- [DATA ROWS]:
┏━━

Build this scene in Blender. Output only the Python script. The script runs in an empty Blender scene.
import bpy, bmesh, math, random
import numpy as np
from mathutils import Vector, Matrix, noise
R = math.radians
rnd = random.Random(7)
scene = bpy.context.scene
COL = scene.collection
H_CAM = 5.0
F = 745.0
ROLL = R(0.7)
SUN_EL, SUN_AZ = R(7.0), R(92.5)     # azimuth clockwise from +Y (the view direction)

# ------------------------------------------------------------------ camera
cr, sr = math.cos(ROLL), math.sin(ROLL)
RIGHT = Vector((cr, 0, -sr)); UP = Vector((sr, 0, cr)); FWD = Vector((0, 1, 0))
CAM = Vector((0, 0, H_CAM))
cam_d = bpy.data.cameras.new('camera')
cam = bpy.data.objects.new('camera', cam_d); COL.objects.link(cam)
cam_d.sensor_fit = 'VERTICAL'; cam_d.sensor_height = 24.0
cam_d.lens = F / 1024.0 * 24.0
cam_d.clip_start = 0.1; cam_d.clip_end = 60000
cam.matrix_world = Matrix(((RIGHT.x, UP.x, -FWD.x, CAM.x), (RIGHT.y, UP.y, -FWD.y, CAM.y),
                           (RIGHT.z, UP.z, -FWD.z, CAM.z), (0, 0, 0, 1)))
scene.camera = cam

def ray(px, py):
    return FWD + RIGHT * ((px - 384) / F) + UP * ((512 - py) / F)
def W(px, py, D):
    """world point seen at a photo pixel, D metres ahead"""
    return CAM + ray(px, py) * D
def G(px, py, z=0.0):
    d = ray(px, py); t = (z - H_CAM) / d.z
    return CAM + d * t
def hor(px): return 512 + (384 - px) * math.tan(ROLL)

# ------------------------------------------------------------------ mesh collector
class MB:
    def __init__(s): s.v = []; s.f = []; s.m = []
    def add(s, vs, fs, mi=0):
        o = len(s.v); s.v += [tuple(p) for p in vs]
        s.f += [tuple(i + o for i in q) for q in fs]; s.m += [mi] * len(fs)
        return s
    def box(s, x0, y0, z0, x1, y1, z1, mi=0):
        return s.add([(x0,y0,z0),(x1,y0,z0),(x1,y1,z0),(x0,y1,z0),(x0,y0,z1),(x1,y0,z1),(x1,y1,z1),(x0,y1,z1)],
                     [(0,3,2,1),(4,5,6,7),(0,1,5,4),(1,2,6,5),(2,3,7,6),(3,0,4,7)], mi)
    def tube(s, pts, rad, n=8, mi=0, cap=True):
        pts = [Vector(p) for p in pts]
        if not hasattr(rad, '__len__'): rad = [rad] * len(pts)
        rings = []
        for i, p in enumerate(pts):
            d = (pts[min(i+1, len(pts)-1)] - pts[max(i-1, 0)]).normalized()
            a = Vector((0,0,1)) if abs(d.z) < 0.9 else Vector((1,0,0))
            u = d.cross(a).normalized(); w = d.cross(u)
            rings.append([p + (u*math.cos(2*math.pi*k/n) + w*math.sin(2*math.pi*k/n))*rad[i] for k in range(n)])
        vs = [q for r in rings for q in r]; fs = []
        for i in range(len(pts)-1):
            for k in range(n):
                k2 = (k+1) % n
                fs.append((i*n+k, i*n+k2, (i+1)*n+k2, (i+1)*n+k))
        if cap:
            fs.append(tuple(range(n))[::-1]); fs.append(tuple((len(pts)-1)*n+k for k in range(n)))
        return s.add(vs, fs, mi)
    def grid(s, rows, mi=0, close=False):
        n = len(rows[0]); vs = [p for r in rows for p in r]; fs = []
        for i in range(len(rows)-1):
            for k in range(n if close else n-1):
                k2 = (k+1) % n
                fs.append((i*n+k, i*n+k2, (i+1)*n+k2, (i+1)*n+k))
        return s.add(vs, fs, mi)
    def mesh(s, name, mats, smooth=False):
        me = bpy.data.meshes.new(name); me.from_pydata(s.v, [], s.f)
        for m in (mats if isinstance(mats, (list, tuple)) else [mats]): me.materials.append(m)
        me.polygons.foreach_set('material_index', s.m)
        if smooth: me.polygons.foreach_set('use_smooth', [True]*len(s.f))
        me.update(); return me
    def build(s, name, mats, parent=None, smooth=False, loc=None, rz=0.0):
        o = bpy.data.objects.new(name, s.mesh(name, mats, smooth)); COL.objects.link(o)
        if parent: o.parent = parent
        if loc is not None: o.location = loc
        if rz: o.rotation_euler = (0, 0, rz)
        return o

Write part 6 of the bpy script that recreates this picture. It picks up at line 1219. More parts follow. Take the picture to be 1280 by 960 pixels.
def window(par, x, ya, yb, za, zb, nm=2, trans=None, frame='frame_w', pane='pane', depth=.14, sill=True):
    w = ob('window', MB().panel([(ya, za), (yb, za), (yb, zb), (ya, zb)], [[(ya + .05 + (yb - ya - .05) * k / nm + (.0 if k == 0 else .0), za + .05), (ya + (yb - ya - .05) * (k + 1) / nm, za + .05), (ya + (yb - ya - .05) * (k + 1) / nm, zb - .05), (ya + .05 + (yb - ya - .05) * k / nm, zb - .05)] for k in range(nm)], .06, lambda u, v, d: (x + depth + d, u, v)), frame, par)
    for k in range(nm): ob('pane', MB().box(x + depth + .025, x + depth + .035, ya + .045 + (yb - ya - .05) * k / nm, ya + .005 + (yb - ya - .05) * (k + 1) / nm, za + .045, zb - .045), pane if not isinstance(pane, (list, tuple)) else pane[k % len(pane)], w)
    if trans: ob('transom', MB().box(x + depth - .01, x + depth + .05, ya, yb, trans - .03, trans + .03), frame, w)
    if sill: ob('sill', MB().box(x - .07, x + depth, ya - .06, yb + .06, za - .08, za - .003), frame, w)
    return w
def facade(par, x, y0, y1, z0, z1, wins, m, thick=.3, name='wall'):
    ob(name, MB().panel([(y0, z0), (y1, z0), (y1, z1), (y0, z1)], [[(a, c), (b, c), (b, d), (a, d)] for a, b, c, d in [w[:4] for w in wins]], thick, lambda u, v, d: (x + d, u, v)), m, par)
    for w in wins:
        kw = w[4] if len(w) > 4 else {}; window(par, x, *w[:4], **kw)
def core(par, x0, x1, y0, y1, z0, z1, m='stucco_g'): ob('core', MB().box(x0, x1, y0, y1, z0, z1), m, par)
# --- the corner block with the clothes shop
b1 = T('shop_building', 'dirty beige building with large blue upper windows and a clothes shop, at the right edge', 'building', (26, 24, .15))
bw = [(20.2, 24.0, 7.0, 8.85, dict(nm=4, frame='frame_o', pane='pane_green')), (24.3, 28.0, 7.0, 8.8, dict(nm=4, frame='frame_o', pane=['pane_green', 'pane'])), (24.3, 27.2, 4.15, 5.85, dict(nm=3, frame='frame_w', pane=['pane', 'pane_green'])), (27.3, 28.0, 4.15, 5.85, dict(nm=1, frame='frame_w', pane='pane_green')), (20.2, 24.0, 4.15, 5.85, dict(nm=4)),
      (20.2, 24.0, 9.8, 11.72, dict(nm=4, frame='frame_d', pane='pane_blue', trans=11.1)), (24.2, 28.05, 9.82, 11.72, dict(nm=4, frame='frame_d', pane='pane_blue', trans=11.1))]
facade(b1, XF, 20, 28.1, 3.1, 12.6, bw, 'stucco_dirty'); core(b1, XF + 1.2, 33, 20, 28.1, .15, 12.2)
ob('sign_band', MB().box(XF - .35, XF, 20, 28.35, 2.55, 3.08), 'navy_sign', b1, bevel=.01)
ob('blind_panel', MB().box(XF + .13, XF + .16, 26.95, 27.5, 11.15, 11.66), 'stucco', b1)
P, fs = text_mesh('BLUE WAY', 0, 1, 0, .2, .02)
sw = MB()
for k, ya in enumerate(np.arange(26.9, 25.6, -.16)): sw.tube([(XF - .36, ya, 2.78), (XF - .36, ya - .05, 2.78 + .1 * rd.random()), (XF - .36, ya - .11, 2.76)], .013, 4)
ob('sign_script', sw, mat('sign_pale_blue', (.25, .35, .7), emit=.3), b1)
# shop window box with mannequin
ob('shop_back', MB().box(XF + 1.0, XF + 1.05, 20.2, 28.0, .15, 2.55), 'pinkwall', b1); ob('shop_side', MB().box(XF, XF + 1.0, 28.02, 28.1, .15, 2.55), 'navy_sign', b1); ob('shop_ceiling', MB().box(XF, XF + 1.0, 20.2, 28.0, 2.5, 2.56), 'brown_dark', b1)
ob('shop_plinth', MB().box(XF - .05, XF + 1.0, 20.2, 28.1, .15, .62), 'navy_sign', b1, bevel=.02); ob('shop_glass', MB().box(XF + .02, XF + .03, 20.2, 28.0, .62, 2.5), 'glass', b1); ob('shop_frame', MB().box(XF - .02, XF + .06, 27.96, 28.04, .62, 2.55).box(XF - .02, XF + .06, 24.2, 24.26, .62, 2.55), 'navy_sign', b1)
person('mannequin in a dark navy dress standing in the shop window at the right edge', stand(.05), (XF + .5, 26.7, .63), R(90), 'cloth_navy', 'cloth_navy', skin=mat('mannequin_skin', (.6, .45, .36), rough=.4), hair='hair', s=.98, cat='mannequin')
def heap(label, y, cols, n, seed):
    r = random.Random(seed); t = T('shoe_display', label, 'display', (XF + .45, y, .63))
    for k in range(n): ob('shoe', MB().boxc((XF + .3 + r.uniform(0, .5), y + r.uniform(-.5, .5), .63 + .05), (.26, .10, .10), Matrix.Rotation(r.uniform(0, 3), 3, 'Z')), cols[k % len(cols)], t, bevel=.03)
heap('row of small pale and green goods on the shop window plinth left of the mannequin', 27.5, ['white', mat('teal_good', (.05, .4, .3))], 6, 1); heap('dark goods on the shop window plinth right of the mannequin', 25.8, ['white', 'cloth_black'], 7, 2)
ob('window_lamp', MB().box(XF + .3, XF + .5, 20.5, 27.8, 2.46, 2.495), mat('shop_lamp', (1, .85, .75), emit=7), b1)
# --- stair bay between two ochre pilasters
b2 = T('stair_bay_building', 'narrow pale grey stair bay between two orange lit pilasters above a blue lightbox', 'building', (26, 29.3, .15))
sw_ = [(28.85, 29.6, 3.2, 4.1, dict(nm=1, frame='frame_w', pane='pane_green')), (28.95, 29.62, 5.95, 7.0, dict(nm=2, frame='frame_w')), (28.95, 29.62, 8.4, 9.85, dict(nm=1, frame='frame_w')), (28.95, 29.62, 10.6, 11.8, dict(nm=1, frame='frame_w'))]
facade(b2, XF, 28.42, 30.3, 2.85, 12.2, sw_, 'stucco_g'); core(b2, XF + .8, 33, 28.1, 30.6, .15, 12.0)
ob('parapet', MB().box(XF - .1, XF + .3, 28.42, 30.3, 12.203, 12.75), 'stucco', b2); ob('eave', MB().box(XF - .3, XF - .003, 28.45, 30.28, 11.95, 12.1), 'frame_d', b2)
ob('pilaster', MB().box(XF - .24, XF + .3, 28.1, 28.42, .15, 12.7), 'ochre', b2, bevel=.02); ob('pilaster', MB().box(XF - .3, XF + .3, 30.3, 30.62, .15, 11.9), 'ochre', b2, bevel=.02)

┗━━

- [GIVEN REQUEST]:
Restate exactly the records above from their first line through the line that holds "SUN_EL, SUN_AZ = R(7.0), R(92.5)", please, including both and leaving out all others.

- [FINAL RESULT]:
Build this scene in Blender. Output only the Python script. The script runs in an empty Blender scene.
import bpy, bmesh, math, random
import numpy as np
from mathutils import Vector, Matrix, noise
R = math.radians
rnd = random.Random(7)
scene = bpy.context.scene
COL = scene.collection
H_CAM = 5.0
F = 745.0
ROLL = R(0.7)
SUN_EL, SUN_AZ = R(7.0), R(92.5)     # azimuth clockwise from +Y (the view direction)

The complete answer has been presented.